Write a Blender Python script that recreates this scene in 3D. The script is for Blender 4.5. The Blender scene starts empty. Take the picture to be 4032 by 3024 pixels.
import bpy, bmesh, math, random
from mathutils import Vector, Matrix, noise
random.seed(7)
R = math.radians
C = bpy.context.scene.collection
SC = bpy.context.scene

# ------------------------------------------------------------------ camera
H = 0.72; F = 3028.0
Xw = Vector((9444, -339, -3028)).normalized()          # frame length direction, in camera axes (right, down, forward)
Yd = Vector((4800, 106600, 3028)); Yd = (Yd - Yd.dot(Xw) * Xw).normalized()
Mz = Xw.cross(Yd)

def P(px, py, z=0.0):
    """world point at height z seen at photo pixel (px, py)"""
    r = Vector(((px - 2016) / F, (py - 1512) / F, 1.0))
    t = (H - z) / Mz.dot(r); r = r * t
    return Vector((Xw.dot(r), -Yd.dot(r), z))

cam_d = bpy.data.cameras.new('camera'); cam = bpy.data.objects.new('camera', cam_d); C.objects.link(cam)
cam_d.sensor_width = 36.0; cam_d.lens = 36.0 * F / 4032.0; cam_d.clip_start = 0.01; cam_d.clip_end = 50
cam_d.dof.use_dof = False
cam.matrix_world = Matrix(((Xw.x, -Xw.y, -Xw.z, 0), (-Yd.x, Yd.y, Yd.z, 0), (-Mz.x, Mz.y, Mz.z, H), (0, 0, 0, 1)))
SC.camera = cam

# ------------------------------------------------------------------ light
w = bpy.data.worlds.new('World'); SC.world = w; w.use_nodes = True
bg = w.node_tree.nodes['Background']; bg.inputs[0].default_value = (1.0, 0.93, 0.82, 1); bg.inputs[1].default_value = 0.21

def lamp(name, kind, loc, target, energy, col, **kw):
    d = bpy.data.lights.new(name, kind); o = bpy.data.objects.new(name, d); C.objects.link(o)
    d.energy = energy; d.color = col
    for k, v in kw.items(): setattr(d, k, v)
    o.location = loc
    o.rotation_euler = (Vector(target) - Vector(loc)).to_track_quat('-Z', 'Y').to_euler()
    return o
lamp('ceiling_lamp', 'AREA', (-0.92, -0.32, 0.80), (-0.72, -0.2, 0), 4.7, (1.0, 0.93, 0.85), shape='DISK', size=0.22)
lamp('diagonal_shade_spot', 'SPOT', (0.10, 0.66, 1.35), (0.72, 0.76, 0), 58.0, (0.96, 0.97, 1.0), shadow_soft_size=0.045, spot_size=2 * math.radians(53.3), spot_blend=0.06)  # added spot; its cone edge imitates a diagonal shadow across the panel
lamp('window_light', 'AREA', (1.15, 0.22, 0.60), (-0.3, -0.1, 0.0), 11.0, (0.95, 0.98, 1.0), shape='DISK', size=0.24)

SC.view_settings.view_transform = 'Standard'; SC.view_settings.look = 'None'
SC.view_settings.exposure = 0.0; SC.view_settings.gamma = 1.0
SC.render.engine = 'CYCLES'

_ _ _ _

EXERCISE OBJECTIVE:
Quote the material exactly, leaving nothing out.

PROBLEM SOLUTION:
Write a Blender Python script that recreates this scene in 3D. The script is for Blender 4.5. The Blender scene starts empty. Take the picture to be 4032 by 3024 pixels.
import bpy, bmesh, math, random
from mathutils import Vector, Matrix, noise
random.seed(7)
R = math.radians
C = bpy.context.scene.collection
SC = bpy.context.scene

# ------------------------------------------------------------------ camera
H = 0.72; F = 3028.0
Xw = Vector((9444, -339, -3028)).normalized()          # frame length direction, in camera axes (right, down, forward)
Yd = Vector((4800, 106600, 3028)); Yd = (Yd - Yd.dot(Xw) * Xw).normalized()
Mz = Xw.cross(Yd)

def P(px, py, z=0.0):
    """world point at height z seen at photo pixel (px, py)"""
    r = Vector(((px - 2016) / F, (py - 1512) / F, 1.0))
    t = (H - z) / Mz.dot(r); r = r * t
    return Vector((Xw.dot(r), -Yd.dot(r), z))

cam_d = bpy.data.cameras.new('camera'); cam = bpy.data.objects.new('camera', cam_d); C.objects.link(cam)
cam_d.sensor_width = 36.0; cam_d.lens = 36.0 * F / 4032.0; cam_d.clip_start = 0.01; cam_d.clip_end = 50
cam_d.dof.use_dof = False
cam.matrix_world = Matrix(((Xw.x, -Xw.y, -Xw.z, 0), (-Yd.x, Yd.y, Yd.z, 0), (-Mz.x, Mz.y, Mz.z, H), (0, 0, 0, 1)))
SC.camera = cam

# ------------------------------------------------------------------ light
w = bpy.data.worlds.new('World'); SC.world = w; w.use_nodes = True
bg = w.node_tree.nodes['Background']; bg.inputs[0].default_value = (1.0, 0.93, 0.82, 1); bg.inputs[1].default_value = 0.21

def lamp(name, kind, loc, target, energy, col, **kw):
    d = bpy.data.lights.new(name, kind); o = bpy.data.objects.new(name, d); C.objects.link(o)
    d.energy = energy; d.color = col
    for k, v in kw.items(): setattr(d, k, v)
    o.location = loc
    o.rotation_euler = (Vector(target) - Vector(loc)).to_track_quat('-Z', 'Y').to_euler()
    return o
lamp('ceiling_lamp', 'AREA', (-0.92, -0.32, 0.80), (-0.72, -0.2, 0), 4.7, (1.0, 0.93, 0.85), shape='DISK', size=0.22)
lamp('diagonal_shade_spot', 'SPOT', (0.10, 0.66, 1.35), (0.72, 0.76, 0), 58.0, (0.96, 0.97, 1.0), shadow_soft_size=0.045, spot_size=2 * math.radians(53.3), spot_blend=0.06)  # added spot; its cone edge imitates a diagonal shadow across the panel
lamp('window_light', 'AREA', (1.15, 0.22, 0.60), (-0.3, -0.1, 0.0), 11.0, (0.95, 0.98, 1.0), shape='DISK', size=0.24)

SC.view_settings.view_transform = 'Standard'; SC.view_settings.look = 'None'
SC.view_settings.exposure = 0.0; SC.view_settings.gamma = 1.0
SC.render.engine = 'CYCLES'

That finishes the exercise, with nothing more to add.